Stored data |
* * * * * * *
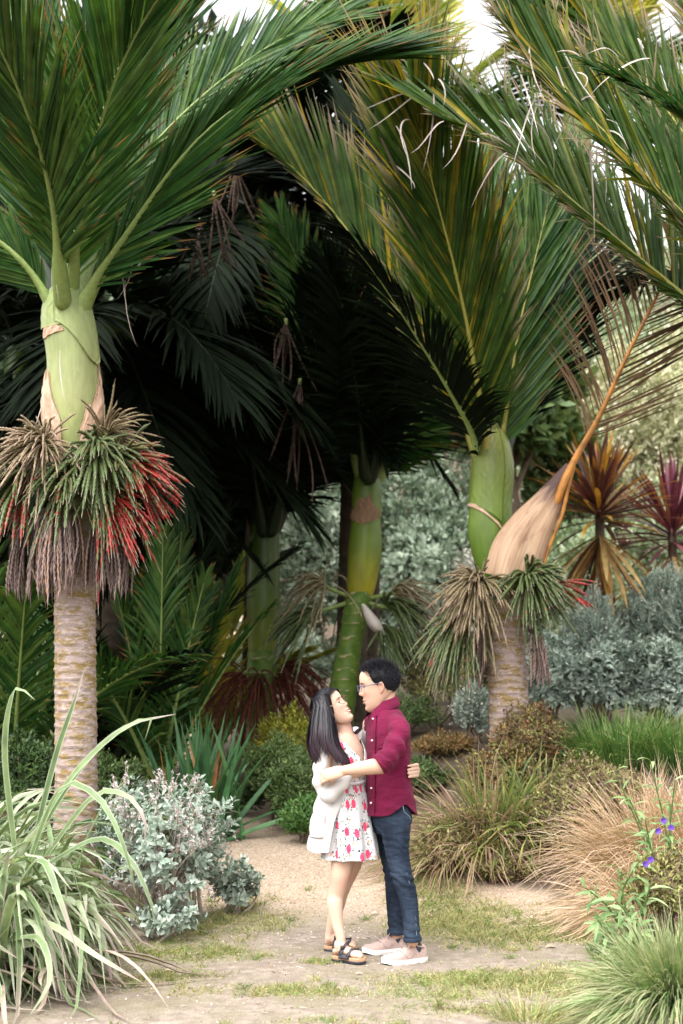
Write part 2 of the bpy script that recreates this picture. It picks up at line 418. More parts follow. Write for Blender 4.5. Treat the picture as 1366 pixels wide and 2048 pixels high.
M['shaft_pale'] = shaftmat('crownshaft_pale', (.27, .32, .09), (.36, .385, .16), (.19, .25, .08))
M['shaft_green'] = shaftmat('crownshaft_green', (.075, .15, .014), (.13, .205, .026), (.16, .17, .04))
M['shaft_mid'] = shaftmat('crownshaft_mid', (.33, .28, .012), (.13, .19, .016), (.08, .14, .022))
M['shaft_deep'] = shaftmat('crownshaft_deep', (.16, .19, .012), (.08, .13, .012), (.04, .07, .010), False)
def drymat(name, a_, b_, dark):
    k = NT(name); o = k.obj()
    s = k.noise(k.mapr(o, (22, 22, 1.6)), 3, 5, .6); n_ = k.noise(o, 6, 5, .6)
    c = k.ramp(s, [(.3, a_), (.7, b_)]); c = k.mix(k.ramp(n_, [(.55, 0.), (.72, .8)]), c, dark)
    return k.done(k.bsdf(c, .7, .2, k.bump(s, .4, .006)))
M['sheath'] = drymat('dry_sheath', (.44, .27, .17), (.66, .46, .34), (.24, .13, .09))
k = NT('dead_sheath'); o = k.obj(); a = k.attr()
cx = k.n('ShaderNodeCombineXYZ'); k.l(k.math('MULTIPLY', a[0], 1.1), cx.inputs[0]); k.l(k.math('MULTIPLY', a[1], 16.), cx.inputs[1]); s = k.noise(cx.outputs[0], 1.6, 5, .6, .4); n_ = k.noise(k.mapr(cx.outputs[0], (2.5, .28, 1)), 1.5, 4, .6, .6)
c = k.ramp(s, [(.3, (.36, .21, .12)), (.7, (.60, .42, .29))]); c = k.mix(k.ramp(n_, [(.52, 0.), (.68, .7)]), c, (.22, .115, .07))
c = k.mix(k.ramp(k.math('ADD', a[0], k.math('MULTIPLY', n_, .3)), [(.72, 0.), (.92, 1.)]), c, (.075, .040, .035))
M['sheath_dead'] = k.done(k.bsdf(c, .6, .25, k.bump(k.math('ADD', s, n_), .18, .006)))
M['sheath_brown'] = drymat('brown_sheath', (.15, .085, .045), (.27, .17, .10), (.07, .04, .03))
M['spathe'] = drymat('spathe', (.45, .38, .34), (.62, .56, .50), (.30, .20, .18))
k = NT('fruit'); a = k.attr()
c = k.ramp(a[0], [(0, (.060, .095, .028)), (.40, (.125, .165, .058)), (.54, (.20, .16, .07)), (.60, (.30, .02, .018)), (1, (.42, .008, .014))])
c = k.mix(k.math('MULTIPLY', k.math('SUBTRACT', 1.0, a[2]), .5), c, (.045, .045, .018))  # darker between beads: stalk colour plus slight gap shade painted in
c = k.mix(k.ramp(a[1], [(.93, 0.), (.96, 1.)]), c, (.36, .31, .22))
c = k.mix(k.ramp(a[1], [(.02, 1.), (.1, 0.)]), c, (.22, .26, .11))
M['fruit'] = k.done(k.bsdf(c, .4, .4))
k = NT('fruit_bud'); a = k.attr()
c = k.ramp(a[0], [(0, (.20, .17, .085)), (.5, (.30, .22, .14)), (1, (.38, .27, .20))])
c = k.mix(k.math('MULTIPLY', k.math('SUBTRACT', 1.0, a[2]), .6), c, (.13, .10, .05)); c = k.mix(k.ramp(a[1], [(.0, 1.), (.2, 0.)]), c, (.30, .33, .13)); c = k.mix(k.ramp(a[1], [(.85, 0.), (1., .8)]), c, (.36, .24, .18))  # bud gaps darkened too, stalk tone with painted gap shade
M['fruit_bud'] = k.done(k.bsdf(c, .6, .3))
k = NT('fruit_dry'); a = k.attr()
c = k.ramp(a[0], [(0, (.10, .065, .055)), (.6, (.24, .17, .15)), (.85, (.36, .27, .24)), (1, (.40, .22, .13))])
c = k.mix(k.math('MULTIPLY', k.math('SUBTRACT', 1.0, a[2]), .6), c, (.10, .075, .07)); M['fruit_dry'] = k.done(k.bsdf(c, .8, .15))  # gaps of the dried strands: stalk tone and painted shade
M['fruit_dead'] = plain('dead_stalk', (.055, .036, .028), .9, .1, .5, 30)
M['fruit_red_dry'] = plain('fruit_stalk_red', (.12, .035, .022), .7, .2, .5, 30)
M['dry_strip'] = leafmat('dry_strip', [(0, (.42, .34, .30)), (1, (.70, .62, .56))], rough=.8, trans=.3, spec=.1, tint=(1, 1, 1))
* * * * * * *
Written problem |
Up to and including the line containing "(.08, .14, .022))", repeat every line from the start of the data, but none of the pictures.

Correct response |
Write part 2 of the bpy script that recreates this picture. It picks up at line 418. More parts follow. Write for Blender 4.5. Treat the picture as 1366 pixels wide and 2048 pixels high.
M['shaft_pale'] = shaftmat('crownshaft_pale', (.27, .32, .09), (.36, .385, .16), (.19, .25, .08))
M['shaft_green'] = shaftmat('crownshaft_green', (.075, .15, .014), (.13, .205, .026), (.16, .17, .04))
M['shaft_mid'] = shaftmat('crownshaft_mid', (.33, .28, .012), (.13, .19, .016), (.08, .14, .022))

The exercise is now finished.